According to the Forest and Finance initiative, Chinese banks are, for example, key financiers of the pulp and paper conglomerate Sinar Mas, whose subsidiary Asia Pulp and Paper is contributing to the destruction of Indonesian forests and habitats for the endangered Sumatran tigers and elephants. Forest and Finance also claim Chinese banks provided considerable finance for the soy companies accused of driving destruction in the Amazon and the Cerrado – the world’s most biodiverse savannah, home to thousands of plant and animal species found nowhere else in the world.
Chinese banks are also backing massive mega-infrastructure projects with significant impact on biodiversity. For example, even after several international banks pulled out of the project, China’s (and the world’s) largest bank, Industrial and Commercial Bank of China (ICBC), is currently still poised to back the East African Crude Oil Pipeline (EACOP) through Uganda and Tanzania by acting as a financial advisor to the project, according to Bank Track. This project will have severe negative impacts on at least 2,000 square kilometers of protected wildlife habitats, including wildlife corridors for the Eastern Chimpanzee and African elephant, as well as Ramsar Sites of International Importance, such as the Murchison Falls-Albert Delta Wetland System. In addition, it is expected to cause large-scale displacement of communities in the area.
Current Voluntary Rules Won’t Work
The Chinese Banking Association, on behalf of 36 Chinese banks and 24 international banks, just announced a new declaration to support biodiversity conservation, which includes a welcome commitment that the banks will “strive to avoid and mitigate” negative impacts their financing has on nature.
However, such voluntary initiatives, like the Principles for Responsible Banking, to which several Chinese banks have signed up, are unlikely to deter Chinese banks and their global peers from financing biodiversity loss.
At a national level over the past decade, the Chinese government has guided its banking sector to support greener business operations by issuing a range of policies widely known as China’s “green finance” policies.

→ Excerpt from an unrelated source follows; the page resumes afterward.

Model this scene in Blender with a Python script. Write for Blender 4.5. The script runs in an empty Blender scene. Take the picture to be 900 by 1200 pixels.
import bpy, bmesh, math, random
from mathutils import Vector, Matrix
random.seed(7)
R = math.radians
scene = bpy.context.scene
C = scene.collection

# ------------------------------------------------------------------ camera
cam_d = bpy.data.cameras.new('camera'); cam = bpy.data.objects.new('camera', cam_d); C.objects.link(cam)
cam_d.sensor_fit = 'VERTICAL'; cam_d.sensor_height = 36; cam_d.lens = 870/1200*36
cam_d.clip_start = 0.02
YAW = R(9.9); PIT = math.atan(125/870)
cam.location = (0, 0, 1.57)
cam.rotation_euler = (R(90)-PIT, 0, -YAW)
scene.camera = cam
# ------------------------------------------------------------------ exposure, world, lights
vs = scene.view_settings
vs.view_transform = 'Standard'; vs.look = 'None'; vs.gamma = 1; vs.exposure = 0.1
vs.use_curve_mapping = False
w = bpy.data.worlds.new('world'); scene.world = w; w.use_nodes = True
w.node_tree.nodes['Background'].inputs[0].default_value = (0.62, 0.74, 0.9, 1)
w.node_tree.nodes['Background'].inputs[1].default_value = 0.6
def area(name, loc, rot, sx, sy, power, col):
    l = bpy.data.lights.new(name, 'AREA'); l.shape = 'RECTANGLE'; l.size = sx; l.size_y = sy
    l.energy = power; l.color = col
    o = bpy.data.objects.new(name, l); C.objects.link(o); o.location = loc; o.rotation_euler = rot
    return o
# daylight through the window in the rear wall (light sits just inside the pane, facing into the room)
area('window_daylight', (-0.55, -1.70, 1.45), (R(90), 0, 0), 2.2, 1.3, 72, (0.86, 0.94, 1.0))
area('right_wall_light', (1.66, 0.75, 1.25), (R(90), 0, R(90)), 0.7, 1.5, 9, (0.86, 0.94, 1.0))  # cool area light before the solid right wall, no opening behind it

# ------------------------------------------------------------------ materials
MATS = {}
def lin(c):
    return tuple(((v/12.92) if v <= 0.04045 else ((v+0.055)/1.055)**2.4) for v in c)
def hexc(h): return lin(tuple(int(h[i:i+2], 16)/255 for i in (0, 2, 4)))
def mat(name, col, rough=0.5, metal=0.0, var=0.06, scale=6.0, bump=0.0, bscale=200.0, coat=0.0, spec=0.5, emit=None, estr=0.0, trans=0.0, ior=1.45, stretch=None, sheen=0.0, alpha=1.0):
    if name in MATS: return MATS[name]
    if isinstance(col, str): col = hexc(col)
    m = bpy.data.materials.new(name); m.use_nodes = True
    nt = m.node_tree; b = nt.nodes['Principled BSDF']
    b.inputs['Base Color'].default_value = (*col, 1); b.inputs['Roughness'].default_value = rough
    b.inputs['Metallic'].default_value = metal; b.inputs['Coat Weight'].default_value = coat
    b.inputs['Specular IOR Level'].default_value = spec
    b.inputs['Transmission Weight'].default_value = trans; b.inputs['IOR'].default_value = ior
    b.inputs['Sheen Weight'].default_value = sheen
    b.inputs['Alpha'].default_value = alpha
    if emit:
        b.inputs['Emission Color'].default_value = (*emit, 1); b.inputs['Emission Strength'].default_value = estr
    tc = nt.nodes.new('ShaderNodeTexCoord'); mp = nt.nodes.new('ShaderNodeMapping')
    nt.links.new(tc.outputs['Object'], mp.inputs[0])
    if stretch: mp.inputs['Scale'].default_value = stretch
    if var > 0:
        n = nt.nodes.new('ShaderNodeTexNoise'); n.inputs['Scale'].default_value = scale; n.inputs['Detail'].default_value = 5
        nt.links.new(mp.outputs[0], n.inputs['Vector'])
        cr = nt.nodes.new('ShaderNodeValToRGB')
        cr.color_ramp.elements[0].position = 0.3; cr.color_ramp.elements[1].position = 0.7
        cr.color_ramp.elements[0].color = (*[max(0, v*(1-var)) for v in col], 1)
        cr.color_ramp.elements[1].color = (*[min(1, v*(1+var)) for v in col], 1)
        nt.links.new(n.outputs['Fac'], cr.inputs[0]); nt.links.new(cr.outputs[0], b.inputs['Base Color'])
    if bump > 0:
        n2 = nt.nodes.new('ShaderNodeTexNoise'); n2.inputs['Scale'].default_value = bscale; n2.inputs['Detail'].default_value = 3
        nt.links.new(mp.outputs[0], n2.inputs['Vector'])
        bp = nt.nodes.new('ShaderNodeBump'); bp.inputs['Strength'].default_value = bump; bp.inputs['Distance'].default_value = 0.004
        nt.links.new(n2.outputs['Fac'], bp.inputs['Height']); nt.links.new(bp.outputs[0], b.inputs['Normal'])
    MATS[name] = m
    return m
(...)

These include the Green Credit Guidelines issued in 2012 and the Guidelines for Establishing the Green Financial System issued in 2016.
But Chinese banks are still providing large sums to businesses that damage biodiversity because there are no mandatory rules that ask the banks not to do so. China’s green finance policies are designed to encourage more money to flow into “good” businesses. At the moment, most of the policies have not set out clear demands that money shouldn’t be invested in “bad” businesses, nor do they set frameworks for accountability for banks and investors that use their money in this way. China’s green finance system mostly utilizes tools at the soft law level – e.g. departmental rules and policies – which often lack corresponding legal liability responsibility provisions.
The urgency of the current biodiversity crisis requires bold steps across all sectors of a society. These should include strong regulatory systems addressing the banking sector’s negative impacts on nature.
China’s Banking Law: A Clear Opportunity
Chinese banks are not the only ones financing biodiversity loss, but we are drawing attention to them because there is a real opportunity for change.
One of the most important laws governing the Chinese banking sector, the law on commercial banks, is currently being revised. A new clause that explicitly requires the banking sector not to finance companies that are exacerbating the climate crisis or are linked to deforestation and other types of biodiversity loss could be transformative in achieving China’s green ambitions.
China needs to stop banks from funding business activities that damage nature and cause biodiversity loss. These businesses and their financiers directly undermine China’s efforts to tackle the climate crisis. A U.N. report published this June united global experts to point out that biodiversity and climate change are interconnected and neither will be successfully resolved unless both are tackled together.
Major Chinese commercial banks are already the world’s largest banks by total assets. Like their global peers, they provide a lifeline to all sorts of economic activities, including those that are at high risk of damaging our biodiversity. By bearing nature and climate in mind while revising its banking law, China will make a significant contribution to the world’s efforts to protect the remaining climate-critical forests, improving our chances of limiting climate change and protecting biodiversity.